EDTA-assisted hydrothermal synthesis, characterization and photoluminescent properties of Mn2+-doped ZnS

•Hydrothermal synthesis of EDTA-assisted ZnS:Mn2+ nanoparticles with 3-4 nm.•Well-defined quantum confinement effect Eg (NPs) = 4.59 eV > Eg (bulk) = 3.64 eV.•Investigation of fixed blue region with the red shift in yellow-orange region.•Origin of the additional luminescence observed.

In this paper, undoped ZnS and Mn2+-doped ZnS nanocrystals were synthesized through a facile EDTA-assisted hydrothermal method. The as-synthesized powder samples were systematically characterized by employing the following characterization technique such as X-ray diffraction (XRD), field emission scanning electron microscopy (FESEM), high resolution transmission electron microscopy (HRTEM), UV-visible optical absorption and photoluminescence (PL) spectroscopy. X-ray diffraction pattern revealed the presence of material in single phase with average crystallite size of about 3 nm and the material remained cubic over the whole Mn solid solution range. Formation of ultrafine, spherical and homogeneous dispersed nanoparticles with size 4 nm was confirmed by HRTEM analysis. Absorption shoulders of the samples were blue-shifted as compared to bulk ZnS (3.6 eV) with decrease in the energy band gap as the Mn concentration increases. The room temperature photoluminescence (PL) spectra of Mn2+-doped ZnS nanocrystalline showed extra peaks in yellow-orange and red region in comparison of pure ZnS. Mn induced PL was suggested with the significant enhancement of the PL intensity in ZnS:Mn nanocrystalline due to Mn incorporation. The red shift in the yellow-orange emission peak can be attributed to the change in band structure due to the formation of ZnS:Mn alloy with increase in Mn2+ concentration. The yellow-orange emission peak corresponds to the 4T1(excited)-6A1(ground) transition of Mn2+ ion in Td symmetry in the ZnS host lattice.
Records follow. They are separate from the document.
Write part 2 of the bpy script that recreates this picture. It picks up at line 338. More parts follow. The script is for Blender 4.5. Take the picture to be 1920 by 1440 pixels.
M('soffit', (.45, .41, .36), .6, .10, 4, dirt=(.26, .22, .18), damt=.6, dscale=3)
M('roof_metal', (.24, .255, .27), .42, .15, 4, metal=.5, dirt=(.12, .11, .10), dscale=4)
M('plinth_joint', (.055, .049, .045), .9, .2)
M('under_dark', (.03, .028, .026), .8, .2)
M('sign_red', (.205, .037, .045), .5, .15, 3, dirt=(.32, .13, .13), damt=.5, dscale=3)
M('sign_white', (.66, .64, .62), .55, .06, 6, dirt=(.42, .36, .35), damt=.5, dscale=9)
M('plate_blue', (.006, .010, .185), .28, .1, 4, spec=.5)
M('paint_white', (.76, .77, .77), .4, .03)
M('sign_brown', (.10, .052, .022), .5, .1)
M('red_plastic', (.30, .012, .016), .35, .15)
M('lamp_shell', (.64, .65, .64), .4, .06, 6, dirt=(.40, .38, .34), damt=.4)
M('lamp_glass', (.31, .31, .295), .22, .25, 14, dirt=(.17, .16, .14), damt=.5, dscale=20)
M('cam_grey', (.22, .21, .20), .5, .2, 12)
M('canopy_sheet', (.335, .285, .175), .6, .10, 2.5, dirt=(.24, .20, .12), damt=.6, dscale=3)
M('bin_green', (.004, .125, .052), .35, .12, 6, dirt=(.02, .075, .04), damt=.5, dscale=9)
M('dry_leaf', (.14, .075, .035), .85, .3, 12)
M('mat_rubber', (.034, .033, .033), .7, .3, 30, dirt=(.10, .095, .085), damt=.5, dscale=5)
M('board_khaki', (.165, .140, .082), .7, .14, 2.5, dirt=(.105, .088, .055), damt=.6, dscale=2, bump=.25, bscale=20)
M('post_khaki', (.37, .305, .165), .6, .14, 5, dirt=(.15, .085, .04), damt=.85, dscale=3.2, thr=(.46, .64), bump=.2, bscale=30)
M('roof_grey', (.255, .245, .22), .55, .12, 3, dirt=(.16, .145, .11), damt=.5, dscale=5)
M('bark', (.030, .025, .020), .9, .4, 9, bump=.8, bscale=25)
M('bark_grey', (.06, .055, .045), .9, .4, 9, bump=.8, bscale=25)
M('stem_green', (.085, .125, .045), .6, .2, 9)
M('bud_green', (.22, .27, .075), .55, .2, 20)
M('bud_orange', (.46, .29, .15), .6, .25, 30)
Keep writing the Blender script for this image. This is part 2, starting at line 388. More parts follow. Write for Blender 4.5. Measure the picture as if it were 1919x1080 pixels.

The emission peak in the red region may be due to Mn2+ d-d transitions in (Zn Mn)S matrix as some of the nearest neighbors of Mn2+ are now predominantly S atoms due to their random positioning nature in the nanocrystallite and Mn-Mn interaction at high Mn2+ concentration. This type of doped semiconductors with multi-band emission can be made bioactive when they are linked with suitable biomolecules.